LAS VEGAS – The secondary mortgage market's common securitization platform will begin some operations next year, former FHFA Acting Director Edward DeMarco told his ACUMA Conference keynote audience Wednesday.

"The CSP is not theoretical, work has been actively getting done," DeMarco said in response to a question from the audience.

He added that before he left FHFA, the agency chartered the CSP as a separate entity, Common Securitization Solutions, and opened up shop in Bethesda, Md.

"The important thing is right now, the development process is all driven by Fannie Mae, Freddie Mac and FHA employees," he said. "It's important to move this forward with broader participation and governance that includes both large and small lenders and investors."

DeMarco referenced a report published by the FHFA Tuesday that provided an update on the progress of the CSP. In that report, the FHFA said CSS plans to convert its associates to CSS employees and to stand up its own corporate functions, including a human resources and benefits platform and financial systems, in the first half of 2016.

Click here to read the full report.

DeMarco also reassured his credit union audience that they shouldn't be worried about secondary mortgage market access in a post-Fannie and Freddie world. Instead, credit unions should embrace it.

"The irony is so many small lenders are concerned, they say if there's no Fannie or Freddie, we won't have access to the secondary markets; the big banks will keep us out," he said. "Says who? How was Fannie and Freddie so great? I had to get rid of small lender penalties – the big lenders got better pricing – so why would you want to go back to that system? I think you'd want a system where you could compete with big lenders."

He urged credit unions to pay attention to the common securitization platform and credit risk transfers because they provide opportunities that are member focused and have strong underwriting.

"Credit unions are private investors," he said. "You know the credit risk of your borrowers better than other lenders. Credit risk transfers allow you to own that credit risk, so think about how as credit unions, can you make credit risk transfers an effective way of competing in the mortgage space."

TILA-RESPA Integrated Disclosure compliance enforcement was also an audience concern. DeMarco said the topic has been a consistent and constant theme he's heard from every type and size of mortgage lender. He also said a number of lawmakers have been hearing from their constituents that they're concerned about the uncertainty of what happens when TRID goes online. He added he didn't know whether legislation to delay the enactment of the compliance requirement or provide a safe harbor for lenders would be enacted.
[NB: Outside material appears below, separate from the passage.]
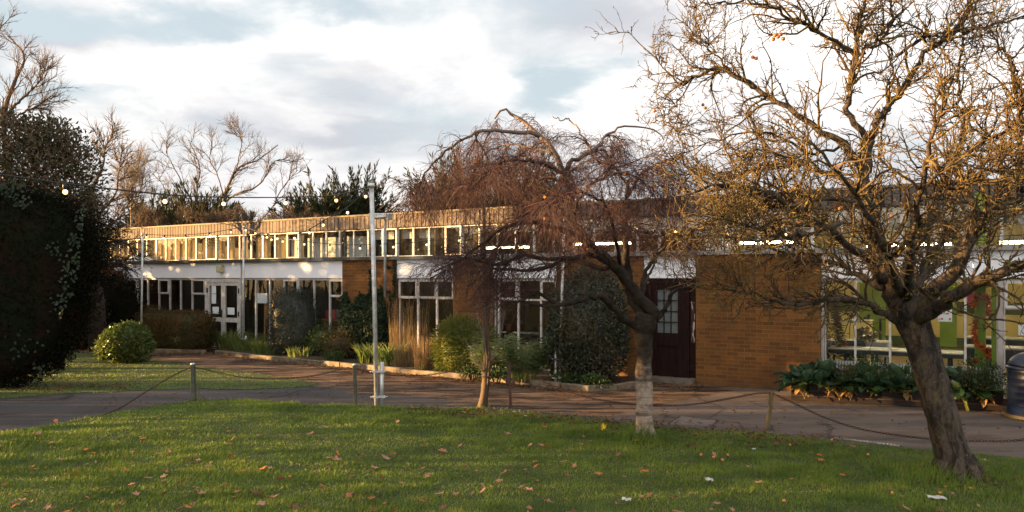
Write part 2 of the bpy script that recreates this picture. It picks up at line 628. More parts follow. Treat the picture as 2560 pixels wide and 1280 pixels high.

Legislation to reform the government sponsored enterprises has stalled in Congress, DeMarco said, but he added that Sen. Richard Shelby's (R-Ala.) regulatory relief bill included some incremental steps toward GSE reform.

"In the Senate, they've said if we can't do a Big Bang bill, what can we do to incrementally move this forward," he said.

DeMarco referenced an Aug. 20 opinion piece he wrote that was published in the Wall Street Journal. In that OpEd, he wrote in support of Congress passing legislation this year that would mandate that within four years all securitizations involve enough risk transfer so taxpayers are left with credit risk only in catastrophic circumstances.

In the height of the financial crisis, almost all mortgages – nine out of 10 – were financed through the FHFA. That number has decreased, he said, but is still too high.

"It's still three out of four, which tells us American taxpayers are still on hook for a great deal of mortgage risk in this country," he said. "And also underwriting in the marketplace continues to be greatly affected by the government, not market forces."